05.02.2013 Kühn findet die NZZ Ronald Dworkins moralphilosophisches Großwerk "Gerechtigkeit für Igel", vielleicht sogar tollkühn. Respektivoll arbeitet sich die SZ durch Anthony Kennys vierbändige "Geschichte der abendländischen Philosophie". Die taz liest mit nur mäßiger Begeisterung die Autobiografie des großen Menschenkenners Mark Twain.

04.02.2013 Als reine Poesie rühmt die SZ den neuen Roman der Kroatin Marica Bodrozic "Kirschholz und alte Gefühle". Außerdem lernt sie viel über Bier und Steinkrüge in Bayern. Beeindruckt verfolgt die FAZ, wie Amy Waldman in ihrem 9/11-Roman "Der amerikanische Architekt" Prinzipientreue und Machtinteressen aufeinanderprallen lässt. Gleich doppelt deprimiert haben die FR die Geschichten, die Autoren wie Vicki Baum, Fritz Kortner oder Heinrich Mann im Exil für Hollywood schrieben.

02.02.2013 Tief bewegt zeigt sich die FAZ von David Grossmans Buch "Aus der Zeit fallen", in dem der Autor die Trauer über den Tod seines Sohnes im Libanonkrieg verarbeitet. Als einen Glücksfall preist sie außerdem Magdalenas Kempers Audiobook "Als Kind wünschte ich mir goldene Locken" mit Gesprächen mit Holocaust-Überlebenden. Die taz lässt sich von Willi Jasper das tragische Leben der Großschriftsteller-Schwester Carla Mann näherbringen, von Almudena Grandes ins franquistische Spanien entführen und von Holger Balodis und Dagmar Hühne in Sachen Altersvorsorge beraten.
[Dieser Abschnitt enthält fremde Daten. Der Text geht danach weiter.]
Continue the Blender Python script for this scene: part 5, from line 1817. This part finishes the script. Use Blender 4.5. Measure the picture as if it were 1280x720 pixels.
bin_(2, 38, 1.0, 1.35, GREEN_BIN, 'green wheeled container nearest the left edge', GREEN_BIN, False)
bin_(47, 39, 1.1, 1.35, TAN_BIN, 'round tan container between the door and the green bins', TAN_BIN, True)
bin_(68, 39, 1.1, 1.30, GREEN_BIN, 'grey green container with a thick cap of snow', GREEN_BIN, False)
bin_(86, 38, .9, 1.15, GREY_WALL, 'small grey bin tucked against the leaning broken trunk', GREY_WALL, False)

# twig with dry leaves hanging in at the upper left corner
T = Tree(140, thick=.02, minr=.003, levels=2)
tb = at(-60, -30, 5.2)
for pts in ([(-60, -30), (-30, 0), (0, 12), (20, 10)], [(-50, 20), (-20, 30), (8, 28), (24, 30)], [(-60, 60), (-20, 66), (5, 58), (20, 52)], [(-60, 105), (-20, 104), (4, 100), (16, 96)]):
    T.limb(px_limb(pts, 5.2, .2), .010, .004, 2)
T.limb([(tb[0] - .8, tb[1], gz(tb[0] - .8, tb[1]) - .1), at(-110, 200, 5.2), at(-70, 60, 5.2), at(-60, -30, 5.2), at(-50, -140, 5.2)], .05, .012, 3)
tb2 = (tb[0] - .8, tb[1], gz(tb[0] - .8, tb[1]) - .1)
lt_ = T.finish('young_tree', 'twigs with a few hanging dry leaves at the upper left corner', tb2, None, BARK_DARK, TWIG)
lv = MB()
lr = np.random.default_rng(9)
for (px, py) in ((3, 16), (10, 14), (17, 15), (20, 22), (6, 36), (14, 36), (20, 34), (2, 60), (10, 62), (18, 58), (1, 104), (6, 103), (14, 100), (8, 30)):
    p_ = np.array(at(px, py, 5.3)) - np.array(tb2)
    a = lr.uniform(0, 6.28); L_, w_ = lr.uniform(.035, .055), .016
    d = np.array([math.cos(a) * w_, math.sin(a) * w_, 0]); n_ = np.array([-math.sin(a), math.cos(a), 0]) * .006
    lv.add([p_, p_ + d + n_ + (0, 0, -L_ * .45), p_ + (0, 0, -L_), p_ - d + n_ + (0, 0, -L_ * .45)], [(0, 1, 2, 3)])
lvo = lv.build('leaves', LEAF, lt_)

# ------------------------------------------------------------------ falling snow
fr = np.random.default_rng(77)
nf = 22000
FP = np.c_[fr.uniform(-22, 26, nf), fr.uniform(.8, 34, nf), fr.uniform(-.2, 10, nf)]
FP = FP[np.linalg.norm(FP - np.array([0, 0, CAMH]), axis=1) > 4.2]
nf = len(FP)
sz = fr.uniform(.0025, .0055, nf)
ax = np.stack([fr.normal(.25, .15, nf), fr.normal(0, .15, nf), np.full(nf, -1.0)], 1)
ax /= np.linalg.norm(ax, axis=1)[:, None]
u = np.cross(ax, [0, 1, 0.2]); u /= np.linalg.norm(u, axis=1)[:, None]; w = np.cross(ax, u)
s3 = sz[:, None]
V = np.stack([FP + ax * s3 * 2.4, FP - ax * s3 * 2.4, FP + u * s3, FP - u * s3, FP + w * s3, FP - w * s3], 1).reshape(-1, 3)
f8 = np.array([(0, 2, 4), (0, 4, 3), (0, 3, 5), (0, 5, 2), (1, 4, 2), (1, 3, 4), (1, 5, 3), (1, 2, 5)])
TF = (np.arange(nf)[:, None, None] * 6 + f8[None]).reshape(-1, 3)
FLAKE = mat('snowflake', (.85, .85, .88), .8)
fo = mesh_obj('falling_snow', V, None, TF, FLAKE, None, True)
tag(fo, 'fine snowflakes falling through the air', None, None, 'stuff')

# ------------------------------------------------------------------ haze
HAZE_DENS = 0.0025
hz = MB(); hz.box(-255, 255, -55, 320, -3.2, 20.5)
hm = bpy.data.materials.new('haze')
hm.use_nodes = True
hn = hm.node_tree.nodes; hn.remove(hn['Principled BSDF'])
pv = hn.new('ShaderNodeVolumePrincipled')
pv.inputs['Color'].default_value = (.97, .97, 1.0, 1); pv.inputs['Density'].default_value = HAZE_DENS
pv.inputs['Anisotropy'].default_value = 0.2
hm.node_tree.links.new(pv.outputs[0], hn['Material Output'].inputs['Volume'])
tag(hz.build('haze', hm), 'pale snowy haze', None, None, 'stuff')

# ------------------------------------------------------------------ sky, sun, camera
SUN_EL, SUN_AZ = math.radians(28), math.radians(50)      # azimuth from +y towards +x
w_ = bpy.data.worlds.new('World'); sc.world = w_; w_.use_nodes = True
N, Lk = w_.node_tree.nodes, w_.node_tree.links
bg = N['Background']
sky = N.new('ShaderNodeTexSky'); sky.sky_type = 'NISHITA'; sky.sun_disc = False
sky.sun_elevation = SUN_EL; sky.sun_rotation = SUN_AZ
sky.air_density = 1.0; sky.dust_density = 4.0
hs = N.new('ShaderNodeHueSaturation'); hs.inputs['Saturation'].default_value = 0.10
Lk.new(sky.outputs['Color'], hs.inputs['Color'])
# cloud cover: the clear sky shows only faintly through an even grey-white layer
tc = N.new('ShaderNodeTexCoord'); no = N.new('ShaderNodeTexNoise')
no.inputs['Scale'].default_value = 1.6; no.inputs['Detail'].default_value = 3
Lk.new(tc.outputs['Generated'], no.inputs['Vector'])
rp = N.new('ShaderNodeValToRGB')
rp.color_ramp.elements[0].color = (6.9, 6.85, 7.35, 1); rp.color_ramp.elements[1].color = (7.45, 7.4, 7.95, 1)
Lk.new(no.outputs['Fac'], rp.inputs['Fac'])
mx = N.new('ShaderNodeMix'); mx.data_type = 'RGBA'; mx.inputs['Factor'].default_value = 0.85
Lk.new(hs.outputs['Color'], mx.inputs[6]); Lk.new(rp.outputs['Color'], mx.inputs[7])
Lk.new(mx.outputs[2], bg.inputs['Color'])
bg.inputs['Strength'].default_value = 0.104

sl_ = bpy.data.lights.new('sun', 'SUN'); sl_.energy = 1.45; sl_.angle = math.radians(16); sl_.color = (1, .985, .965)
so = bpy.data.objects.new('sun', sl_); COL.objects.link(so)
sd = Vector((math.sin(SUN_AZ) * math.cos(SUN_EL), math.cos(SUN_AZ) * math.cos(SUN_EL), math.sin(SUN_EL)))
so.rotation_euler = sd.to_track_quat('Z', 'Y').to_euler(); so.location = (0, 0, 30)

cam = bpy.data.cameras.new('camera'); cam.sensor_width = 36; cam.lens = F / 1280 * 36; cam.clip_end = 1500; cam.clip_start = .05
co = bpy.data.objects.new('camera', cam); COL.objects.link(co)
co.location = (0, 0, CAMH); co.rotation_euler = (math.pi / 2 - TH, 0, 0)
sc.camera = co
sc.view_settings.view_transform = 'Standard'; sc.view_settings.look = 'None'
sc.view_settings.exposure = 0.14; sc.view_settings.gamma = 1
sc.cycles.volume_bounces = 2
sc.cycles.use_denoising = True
01.02.2013 Wahre Helden begegnen der SZ auf Tomasz Gudzowatys erhabenen Fotos vom Zerlegen gigantischer Schiffswracks in Bangladesch. Außerdem streift sie mit André Pieyre de Mandiargues durch Barcelonas Nuttenviertel. Die FAZ ist fasziniert von Hanns-Josef Ortheils Roman "Das Kind, das nicht fragte" über einen sprachgestörten Ethnologen. Und die FR sucht vergeblich nach Hoffnung in den Südafrika-Thrillern von Deon Meyer und Mike Nicol.